It means I can be both very attached to the manner in which I make photographs, be completely engaged in the situation and the way the photographs come about, while having no attachment whatever to how the photography gets used in the end. That’s what they pay me for—to stay out of the room where those decisions are made. I have a blast on assignment. I love being completely engaged on a job. I may like seeing the finished product in print, but I never think of that as the “real” work. It pays the bills, and keeps me in equipment and in frequent flyer programs. But it’s not how I identify myself in the end.
Doug,
Very interesting article; it’s great to hear real stories of how someone’s art and life fit together. You wrote mostly of your professional life and how your commercial “product” is informed by your personal artistic activity. I’m guessing that you have also been more engaged than your father in showing and possibly selling that personal photography. If true, what impact does that have on the personal work? If not, is it because of a similar desire to keep the “purity” of the amateur in that arena?
Wow Doug,
Great post. It’s excellent to hear how you’ve worked out the difficulties between doing your art for money and doing your art for love.
It never ceases to amaze me that so many people assume it is otherwise with pros, when all the pros I know say similar things.
I honestly don’t get what makes people think it’s ever different than that, but I always hear these snarky comments whenever money is involved with one’s art. It is not an inherently unholy marriage. Often it is an inspiration in itself. The demands and needs of paying clients can be just the impetus an artist needs sometimes.
Doug,
Welcome to A&P, and thanks for introducing a new measure……how many photos did you take last year? Oh, about a million air miles worth.
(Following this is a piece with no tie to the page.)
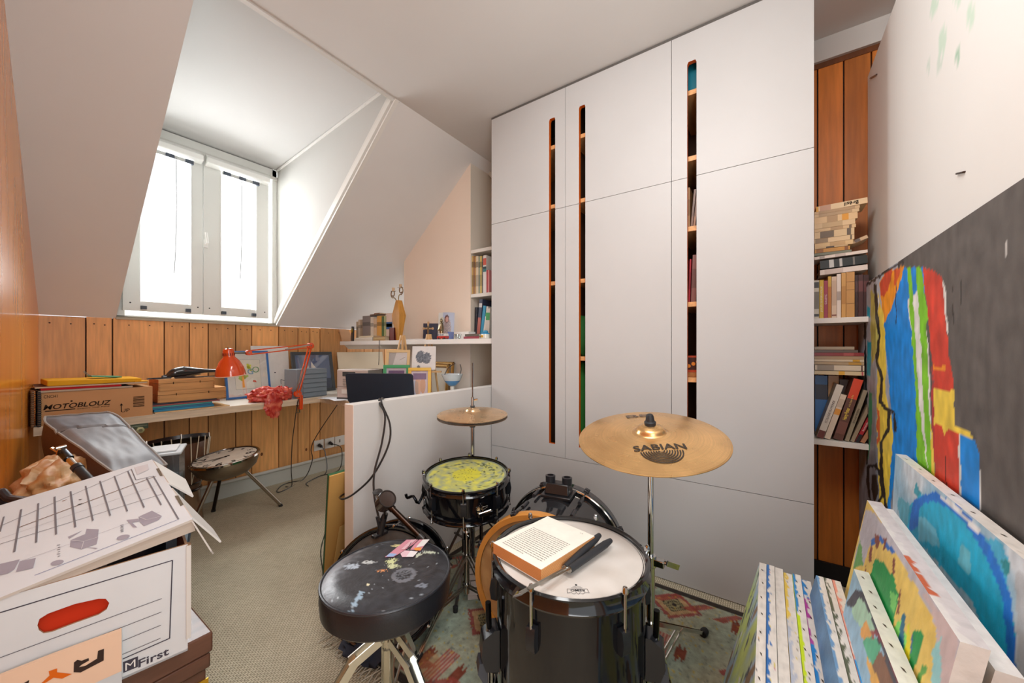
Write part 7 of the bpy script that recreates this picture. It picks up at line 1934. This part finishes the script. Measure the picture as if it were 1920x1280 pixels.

It wasn’t until I stopped trying to be a “commercial success”, trying to fit into a mainstream image of what my work should look like, and instead pursued the photographic vision that was most compelling to me, did I finally begin to achieve a measure of professional success and security.
I’d be interested to hear about how conscious this process was at the time. From your description it could be that one morning you had a lightbulb moment, or it could be that you’ve understood what happened by analysing it after the event. Or, obviously, it could be a bit of both.
Any light you can shed?
Doug,
Your pictures are very special. I like that I can watch the show rolling by without clicking my mouse. But then, how can I look for a longer time at a given picture?
The “lightbulb” moment was one of those mortality moments, where I got my priorities more in order. I was on the care committee for a close friend who was dying of AIDS. After that, I couldn’t fake it anymore.
The other side of being a pro and an artist, though, is the backwash in the other direction. Professionally, I have to come up with a solution, no matter what. What I have to battle against in the personal work is relying on safe solutions, coming up with an answer, no matter what. Art requires much more tolerance of ambiguity and failure than commerce will accept.
Doug, it’s such a delight to see you posting here.
You’ve written eloquently about how your personal work (and the ‘pushing at the boundaries’ there) contributes to the commercial side.
Is there a similar flow in the other direction? Does your commercial work the commercial work inform the personal work any way? Do you feel that the influence of the commercial work on the personal work (if it exists) is positive or negative?
Doug’s last comment has the start of an answer to Paul’s question, but I also would like to hear more. I was just reading Doug’s great blog posts from Photo Lucida 2005, and I’m wondering to what extent he thinks he’s been able to get beyond safe solutions and to put more of himself into his personal artistic work. And how, if that can be articulated. That’s something we can all learn from regardless of the extent of our professional engagement.
Well Doug, that’s an interesting subject. I kind of feel the two things can create a feedback loop. You do a picture you want to do, the way you want to do it. Customers comment on the picture and that gives you ideas and inspiration for the next one. And so on.
It doesn’t always go like that of course, but it can.
Doug,
The “lightbulb” moment was one of those mortality moments
Ah, yes, I can understand that. Even if I’ve rather gone the other way.
Birgit,
You can select individual photos by first clicking on the Portfolios or the Archives links at the top of Doug’s page, and choosing from there. The first seems more commercial, the second more personal. However, the Sticks gallery seems to be broken, though I’ve seen some of it in the past. It’s particularly interesting for me to learn from, as I have a portfolio with similar subject matter.
Doug,
Thanks for this fascinating discussion of commercial and personal art making.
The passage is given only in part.